What is required:
The entries below should be quoted exactly, with no pictures carried over.

Exercise material:
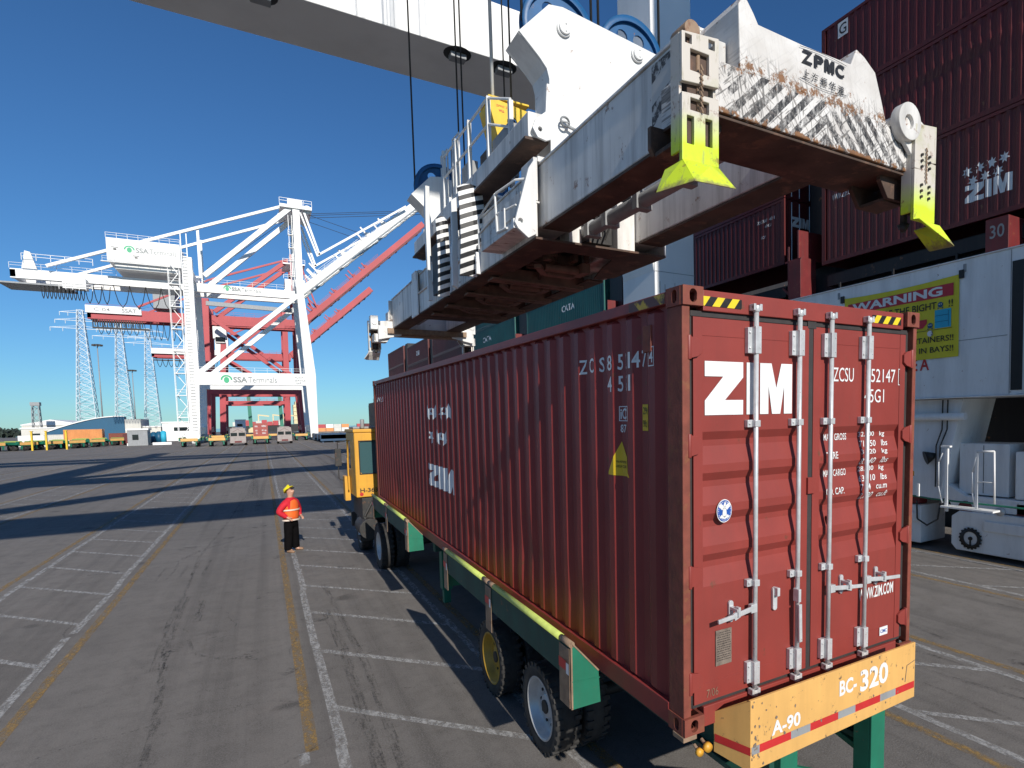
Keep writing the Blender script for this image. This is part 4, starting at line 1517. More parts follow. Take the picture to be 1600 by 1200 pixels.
# rear bumper board
mb = MB()
mb.prism([(.34, .262), (2.11, .262), (2.11, -.185), (.34, -.215)], 'y', -.245, -.225)
mb.add([(.34, -.245, .262), (.34, -.245, -.215), (.27, .03, -.19), (.27, .03, .09)], [(0, 1, 2, 3)])
mb.add([(.345, -.226, .262), (.345, -.226, -.215), (.275, .03, -.19), (.275, .03, .09)], [(3, 2, 1, 0)])
mb.add([(.34, -.245, .262), (.27, .03, .09), (.30, .03, .085), (.36, -.226, .255)], [(0, 1, 2, 3)])
bd = mb.build('rear_bumper', M['boardy'], tr, .003)
mb = MB()
text(mb, 'A-90', (.53, -.2475, -.03), (.27, 0, .0), (0, 0, .10), .03)
text(mb, 'BC-', (1.20, -.2475, .06), (.19, 0, 0), (0, 0, .115), .03)
text(mb, '320', (1.43, -.2475, .03), (.33, 0, 0), (0, 0, .165), .03)
mb.build('bumper_lettering', M['white'], bd)
tape, silv = MB(), MB()
x, k = .35, 0
while x < 2.09:
    L = .07 if k == 0 else (.19 if k % 2 == 0 else .29)
    (silv if k % 2 == 0 else tape).cut().box(x, min(x + L, 2.10), -.2470, -.2462, -.105, -.050)
    x += L
    k += 1
tape.cut().add([(.34, -.247, -.105), (.34, -.247, -.05), (.2685, .02, -.06), (.2685, .02, -.115)], [(0, 1, 2, 3)])
tape.build('red_tape', M['red'], bd)
silv.build('silver_tape', M['grey'], bd)
mb = MB()
for i in range(46):                                # chips in the paint
    x, z = random.uniform(.36, 2.08), random.uniform(-.19, .25)
    if random.random() < .45:
        x = .35 + abs(random.gauss(0, .05))
    r = random.uniform(.003, .011)
    mb.add([(x + r * random.uniform(.5, 1.3) * math.cos(a), -.2478, z + r * 1.6 * random.uniform(.4, 1.4) * math.sin(a)) for a in [t * PI / 3 for t in range(6)]], [tuple(range(6))])
mb.bar((1.98, -.2476, -.03), (2.0, -.2476, .10), .006, .001)
mb.bar((2.0, -.2476, .10), (2.10, -.2476, .12), .006, .001)
mb.build('paint_chips', M['plate'], bd)
mb = MB()
for x in (.665, 1.64):
    mb.box(x, x + .165, -.20, -.18, -1.02, -.22)
    mb.box(x, x + .02, -.18, -.04, -1.02, -.22)
    mb.box(x + .145, x + .165, -.18, -.04, -1.02, -.22)
    mb.bar((x + .08, -.17, -.62), (x + .08, .9, -.40), .05, .05)
    mb.cut()
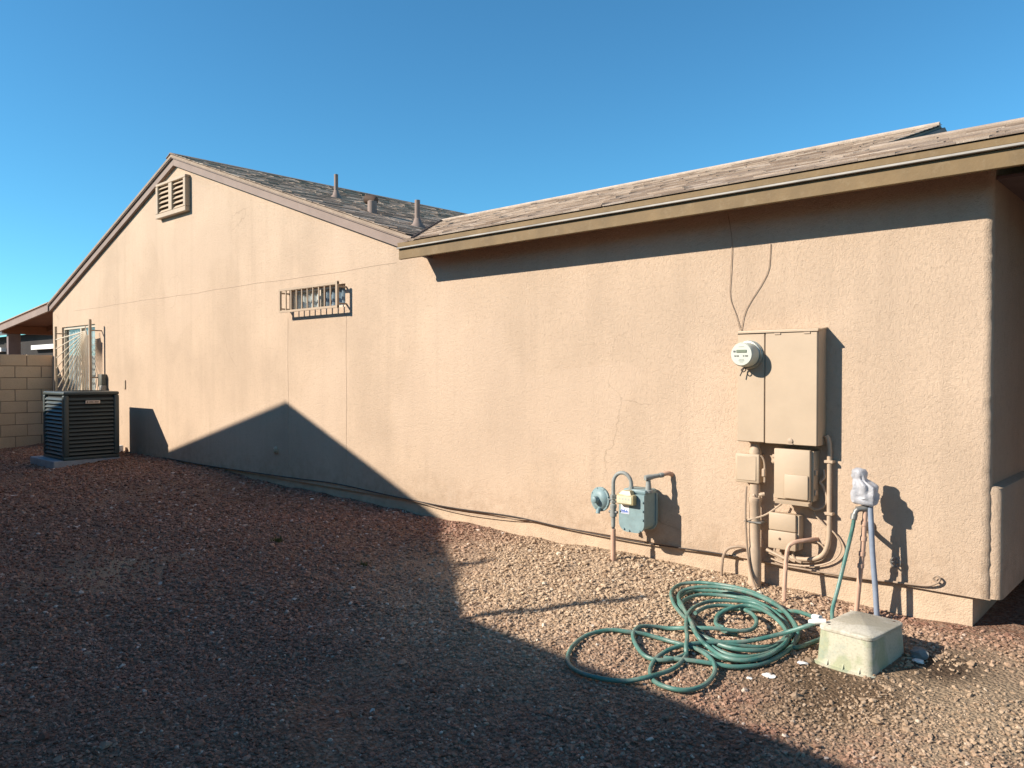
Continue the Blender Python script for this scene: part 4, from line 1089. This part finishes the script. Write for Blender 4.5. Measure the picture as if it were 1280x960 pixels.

Answer:
Keep writing the Blender script for this image. This is part 4, starting at line 1517. More parts follow. Take the picture to be 1600 by 1200 pixels.
# rear bumper board
mb = MB()
mb.prism([(.34, .262), (2.11, .262), (2.11, -.185), (.34, -.215)], 'y', -.245, -.225)
mb.add([(.34, -.245, .262), (.34, -.245, -.215), (.27, .03, -.19), (.27, .03, .09)], [(0, 1, 2, 3)])
mb.add([(.345, -.226, .262), (.345, -.226, -.215), (.275, .03, -.19), (.275, .03, .09)], [(3, 2, 1, 0)])
mb.add([(.34, -.245, .262), (.27, .03, .09), (.30, .03, .085), (.36, -.226, .255)], [(0, 1, 2, 3)])
bd = mb.build('rear_bumper', M['boardy'], tr, .003)
mb = MB()
text(mb, 'A-90', (.53, -.2475, -.03), (.27, 0, .0), (0, 0, .10), .03)
text(mb, 'BC-', (1.20, -.2475, .06), (.19, 0, 0), (0, 0, .115), .03)
text(mb, '320', (1.43, -.2475, .03), (.33, 0, 0), (0, 0, .165), .03)
mb.build('bumper_lettering', M['white'], bd)
tape, silv = MB(), MB()
x, k = .35, 0
while x < 2.09:
    L = .07 if k == 0 else (.19 if k % 2 == 0 else .29)
    (silv if k % 2 == 0 else tape).cut().box(x, min(x + L, 2.10), -.2470, -.2462, -.105, -.050)
    x += L
    k += 1
tape.cut().add([(.34, -.247, -.105), (.34, -.247, -.05), (.2685, .02, -.06), (.2685, .02, -.115)], [(0, 1, 2, 3)])
tape.build('red_tape', M['red'], bd)
silv.build('silver_tape', M['grey'], bd)
mb = MB()
for i in range(46):                                # chips in the paint
    x, z = random.uniform(.36, 2.08), random.uniform(-.19, .25)
    if random.random() < .45:
        x = .35 + abs(random.gauss(0, .05))
    r = random.uniform(.003, .011)
    mb.add([(x + r * random.uniform(.5, 1.3) * math.cos(a), -.2478, z + r * 1.6 * random.uniform(.4, 1.4) * math.sin(a)) for a in [t * PI / 3 for t in range(6)]], [tuple(range(6))])
mb.bar((1.98, -.2476, -.03), (2.0, -.2476, .10), .006, .001)
mb.bar((2.0, -.2476, .10), (2.10, -.2476, .12), .006, .001)
mb.build('paint_chips', M['plate'], bd)
mb = MB()
for x in (.665, 1.64):
    mb.box(x, x + .165, -.20, -.18, -1.02, -.22)
    mb.box(x, x + .02, -.18, -.04, -1.02, -.22)
    mb.box(x + .145, x + .165, -.18, -.04, -1.02, -.22)
    mb.bar((x + .08, -.17, -.62), (x + .08, .9, -.40), .05, .05)
    mb.cut()
Continue the Blender Python script for this scene: part 4, from line 1089. This part finishes the script. Write for Blender 4.5. Measure the picture as if it were 1280x960 pixels.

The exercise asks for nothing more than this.